Anticipation, prévention et répression

S’inscrivant dans une politique globale conduite par le ministère de l’Intérieur, la gendarmerie a pris depuis longtemps la mesure de cette nouvelle menace, mettant en œuvre une véritable politique de prévention à l’attention des populations les plus vulnérables (jeunes et seniors) et des entreprises. Sur le volet répressif, elle a mis en place une réponse de proximité basée sur un réseau territorial cohérent (Cybergend), animé par le Centre de lutte contre les criminalités numériques (C3N), qui intervient sur le haut du spectre, de même que les experts de l’Institut de recherche criminelle de la gendarmerie nationale (IRCGN).

Cette chaîne Cybergend permet notamment une diffusion rapide des phénomènes identifiés pouvant impacter les unités territoriales. Le défi réside désormais dans l’information et la prévention en temps réel des acteurs privés.

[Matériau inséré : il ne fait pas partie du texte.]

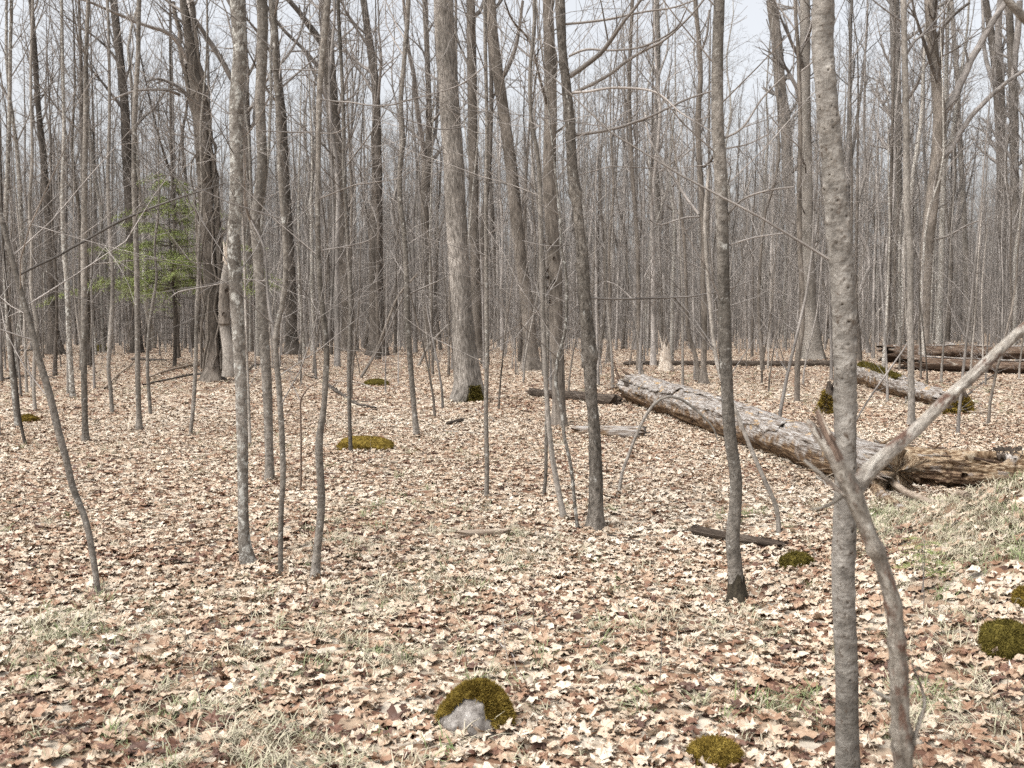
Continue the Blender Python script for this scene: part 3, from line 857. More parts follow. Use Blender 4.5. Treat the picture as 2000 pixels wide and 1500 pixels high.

Pour cela, la gendarmerie est en lien étroit avec le groupement d’intérêt public ACYMA, qui anime le dispositif national d’assistance aux victimes d’actes de cybermalveillance (cybermalveillance.gouv.fr).

Enfin, l’Institution met l’innovation au cœur de cette problématique pour concevoir de nouveaux outils de prévention, de détection et de surveillance, ainsi que d’investigations.